The problem is
Prove that $$3x^{10} - y^{10} = 1991$$ has no integral solutions.
I have written this proof, of which I am not sure.
Assume that $x$ and $y$ are integers. $$\begin{align} 3 x^{10}-y^{10} &\equiv 2 \mod 3 \\ \implies \qquad y^{10} &\equiv 2 \mod 3 \\ \implies \qquad y^{10} &= 3 m + 2, \text{where } m\in\mathbb{Z} \\[8pt] \therefore \qquad 3x^{10}-y^{10} &=3x^{10}-3m-2=1991 \\[8pt] \implies 3 \left(x^{10}-m\right) &= 1993 \end{align}$$
But $3\not\mid 1993$, $1993 = 3k+1$, where $k\in\mathbb{Z}$. $$\begin{align} \implies& 3\left(x^{10}-m\right) = 3k+1 \\ \implies& x^{10}-m \;\text{is not an integer} \end{align}$$
This contradicts our assumption that $x^{10}$, $m$ are integers, because if they were then $x^{10}-m$ would also be an integer, which [it] is not. Hence, our assumption is wrong, therefore the above equation does not have any integral solutions.
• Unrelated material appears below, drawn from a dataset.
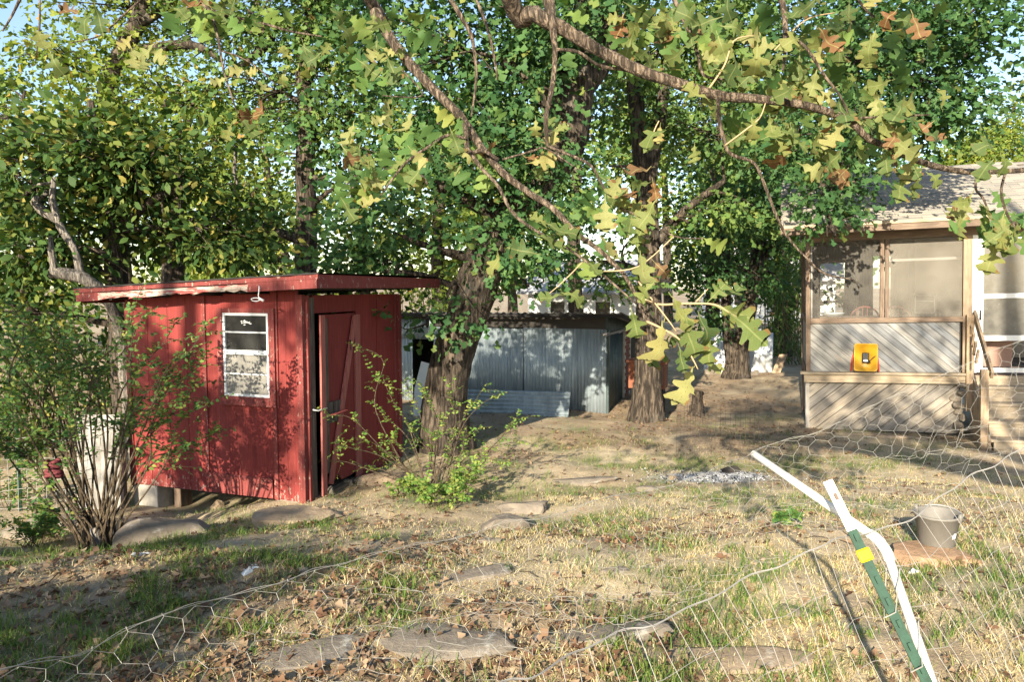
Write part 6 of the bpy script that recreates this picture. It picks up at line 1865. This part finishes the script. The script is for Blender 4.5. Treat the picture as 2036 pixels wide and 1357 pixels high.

Please read my proof. If there are any errors, then please help in resolving them. Any other method of proof is also appreciated. But please tell if my proof is correct.
Your proof fails at the very first step; you wrote down the implication $$3 x^{10}-y^{10} \equiv 2 \pmod{3}\qquad \implies \qquad y^{10} \equiv 2 \pmod{3},$$ which is false. This leads to your contradiction later in the proof.
Replacing it by the true implication $$3 x^{10}-y^{10} \equiv 2 \pmod{3}\qquad \implies \qquad y^{10} \equiv 1 \pmod{3},$$ does not lead to a contradiction later in the proof. So this approach will not work.
As suggested in the comments, working modulo $11$ is much more natural because it allows you to use Fermat's little theorem; you have $x^{11}\equiv x\pmod{11}$ for all $x$.